▶ _Problem details_
Find the word "pixels" in the listing; pull out each line holding it.

▶ _Data lines_
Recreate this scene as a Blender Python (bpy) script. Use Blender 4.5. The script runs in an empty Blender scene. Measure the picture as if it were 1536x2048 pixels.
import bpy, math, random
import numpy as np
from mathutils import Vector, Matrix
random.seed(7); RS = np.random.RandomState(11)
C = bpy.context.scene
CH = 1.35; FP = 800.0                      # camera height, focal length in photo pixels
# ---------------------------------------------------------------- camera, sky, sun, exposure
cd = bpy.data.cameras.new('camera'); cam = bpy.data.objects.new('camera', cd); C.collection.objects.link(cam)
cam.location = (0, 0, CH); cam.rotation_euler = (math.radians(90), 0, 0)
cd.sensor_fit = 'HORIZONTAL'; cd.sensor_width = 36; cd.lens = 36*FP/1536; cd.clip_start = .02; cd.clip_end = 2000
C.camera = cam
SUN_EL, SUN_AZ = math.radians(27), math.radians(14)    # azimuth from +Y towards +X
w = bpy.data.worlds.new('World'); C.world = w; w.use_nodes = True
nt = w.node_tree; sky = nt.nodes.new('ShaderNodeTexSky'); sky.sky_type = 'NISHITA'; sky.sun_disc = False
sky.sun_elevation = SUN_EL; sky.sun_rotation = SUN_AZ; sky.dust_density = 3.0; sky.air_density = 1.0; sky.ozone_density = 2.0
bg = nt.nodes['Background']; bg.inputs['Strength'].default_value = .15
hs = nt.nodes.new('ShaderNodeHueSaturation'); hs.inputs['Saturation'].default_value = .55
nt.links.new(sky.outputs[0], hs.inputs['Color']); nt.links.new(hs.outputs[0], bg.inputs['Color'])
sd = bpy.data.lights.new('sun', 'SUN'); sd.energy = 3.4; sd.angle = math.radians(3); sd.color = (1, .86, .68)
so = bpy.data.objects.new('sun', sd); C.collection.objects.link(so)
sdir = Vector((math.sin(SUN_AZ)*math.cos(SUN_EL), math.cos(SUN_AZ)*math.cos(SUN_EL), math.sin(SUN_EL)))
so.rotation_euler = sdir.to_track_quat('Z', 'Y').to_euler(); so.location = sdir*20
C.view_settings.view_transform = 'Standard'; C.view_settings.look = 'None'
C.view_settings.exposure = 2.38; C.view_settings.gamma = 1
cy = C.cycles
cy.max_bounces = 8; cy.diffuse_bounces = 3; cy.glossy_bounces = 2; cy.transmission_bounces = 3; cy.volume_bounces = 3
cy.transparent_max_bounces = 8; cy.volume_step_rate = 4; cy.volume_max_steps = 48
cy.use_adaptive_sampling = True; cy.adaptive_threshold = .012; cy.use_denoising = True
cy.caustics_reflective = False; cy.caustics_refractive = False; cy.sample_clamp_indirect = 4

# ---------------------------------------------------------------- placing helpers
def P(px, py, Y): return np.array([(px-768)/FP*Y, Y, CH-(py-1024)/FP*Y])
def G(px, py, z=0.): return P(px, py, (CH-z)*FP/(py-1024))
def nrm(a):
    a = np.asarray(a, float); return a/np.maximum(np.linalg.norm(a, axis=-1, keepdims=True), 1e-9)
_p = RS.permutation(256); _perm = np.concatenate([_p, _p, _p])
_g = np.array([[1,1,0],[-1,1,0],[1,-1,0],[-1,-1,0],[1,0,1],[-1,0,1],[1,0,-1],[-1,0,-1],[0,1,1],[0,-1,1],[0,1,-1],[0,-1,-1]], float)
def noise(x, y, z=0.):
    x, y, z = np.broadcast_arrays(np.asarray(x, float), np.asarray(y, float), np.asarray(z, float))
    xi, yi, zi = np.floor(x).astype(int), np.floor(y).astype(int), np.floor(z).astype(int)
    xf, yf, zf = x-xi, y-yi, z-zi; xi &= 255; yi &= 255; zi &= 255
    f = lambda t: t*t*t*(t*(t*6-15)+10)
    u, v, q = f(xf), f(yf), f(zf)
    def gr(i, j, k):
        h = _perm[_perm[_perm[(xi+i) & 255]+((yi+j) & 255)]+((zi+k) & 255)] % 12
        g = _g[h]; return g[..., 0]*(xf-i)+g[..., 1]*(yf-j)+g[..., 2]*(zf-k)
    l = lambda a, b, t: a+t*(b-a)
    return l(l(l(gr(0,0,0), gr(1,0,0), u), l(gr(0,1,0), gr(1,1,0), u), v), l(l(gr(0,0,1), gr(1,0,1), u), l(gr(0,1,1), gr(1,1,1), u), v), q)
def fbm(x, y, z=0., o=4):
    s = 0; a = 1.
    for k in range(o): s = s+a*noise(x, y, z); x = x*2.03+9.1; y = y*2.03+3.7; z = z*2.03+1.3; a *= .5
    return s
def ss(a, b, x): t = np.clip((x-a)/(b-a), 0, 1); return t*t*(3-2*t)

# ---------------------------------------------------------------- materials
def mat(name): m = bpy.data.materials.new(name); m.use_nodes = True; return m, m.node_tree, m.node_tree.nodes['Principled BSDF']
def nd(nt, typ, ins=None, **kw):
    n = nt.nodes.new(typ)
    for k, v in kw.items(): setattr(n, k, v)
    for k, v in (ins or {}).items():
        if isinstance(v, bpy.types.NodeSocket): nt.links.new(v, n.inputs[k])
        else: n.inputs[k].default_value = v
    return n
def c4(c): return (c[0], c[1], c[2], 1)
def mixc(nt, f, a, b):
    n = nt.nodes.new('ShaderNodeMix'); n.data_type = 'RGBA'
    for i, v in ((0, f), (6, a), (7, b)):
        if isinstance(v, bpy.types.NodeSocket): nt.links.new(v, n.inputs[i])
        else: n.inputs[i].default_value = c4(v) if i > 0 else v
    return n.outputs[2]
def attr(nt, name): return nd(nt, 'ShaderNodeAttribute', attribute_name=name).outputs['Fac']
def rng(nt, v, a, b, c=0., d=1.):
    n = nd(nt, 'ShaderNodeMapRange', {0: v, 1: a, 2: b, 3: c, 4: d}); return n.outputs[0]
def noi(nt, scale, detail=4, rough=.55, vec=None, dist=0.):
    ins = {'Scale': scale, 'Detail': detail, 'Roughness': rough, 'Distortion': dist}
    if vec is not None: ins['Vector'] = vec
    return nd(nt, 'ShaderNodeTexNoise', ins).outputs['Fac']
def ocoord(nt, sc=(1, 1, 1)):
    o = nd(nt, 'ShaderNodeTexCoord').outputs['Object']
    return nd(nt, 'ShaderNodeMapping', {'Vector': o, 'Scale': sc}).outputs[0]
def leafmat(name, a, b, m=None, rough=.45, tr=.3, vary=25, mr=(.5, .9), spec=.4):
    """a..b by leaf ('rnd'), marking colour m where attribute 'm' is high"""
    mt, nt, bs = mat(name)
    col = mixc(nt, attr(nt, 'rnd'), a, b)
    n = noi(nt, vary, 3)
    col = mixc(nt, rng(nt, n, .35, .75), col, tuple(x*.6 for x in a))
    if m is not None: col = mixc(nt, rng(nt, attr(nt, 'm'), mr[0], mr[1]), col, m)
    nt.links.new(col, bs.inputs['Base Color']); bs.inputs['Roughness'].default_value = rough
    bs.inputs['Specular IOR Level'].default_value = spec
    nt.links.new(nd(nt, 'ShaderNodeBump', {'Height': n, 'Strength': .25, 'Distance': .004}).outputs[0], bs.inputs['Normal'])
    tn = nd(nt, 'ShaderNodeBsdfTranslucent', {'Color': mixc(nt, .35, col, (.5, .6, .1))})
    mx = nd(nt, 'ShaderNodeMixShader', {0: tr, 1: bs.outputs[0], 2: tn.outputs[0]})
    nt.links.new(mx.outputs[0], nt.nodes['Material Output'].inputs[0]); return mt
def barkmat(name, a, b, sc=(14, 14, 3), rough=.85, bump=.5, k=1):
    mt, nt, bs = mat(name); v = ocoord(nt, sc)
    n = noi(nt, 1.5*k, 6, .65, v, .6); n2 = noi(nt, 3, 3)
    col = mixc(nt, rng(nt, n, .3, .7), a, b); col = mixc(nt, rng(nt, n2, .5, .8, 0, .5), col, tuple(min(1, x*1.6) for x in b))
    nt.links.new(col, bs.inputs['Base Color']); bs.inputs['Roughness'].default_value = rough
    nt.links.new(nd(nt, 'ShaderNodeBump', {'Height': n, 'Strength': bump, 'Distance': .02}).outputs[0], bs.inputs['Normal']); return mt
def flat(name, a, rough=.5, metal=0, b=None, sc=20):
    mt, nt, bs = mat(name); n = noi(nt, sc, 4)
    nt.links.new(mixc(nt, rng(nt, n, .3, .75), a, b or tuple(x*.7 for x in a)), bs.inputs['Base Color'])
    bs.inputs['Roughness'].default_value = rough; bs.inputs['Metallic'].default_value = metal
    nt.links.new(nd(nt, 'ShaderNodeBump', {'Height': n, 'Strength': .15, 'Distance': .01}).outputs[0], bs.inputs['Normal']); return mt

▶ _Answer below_
Recreate this scene as a Blender Python (bpy) script. Use Blender 4.5. The script runs in an empty Blender scene. Measure the picture as if it were 1536x2048 pixels.
CH = 1.35; FP = 800.0                      # camera height, focal length in photo pixels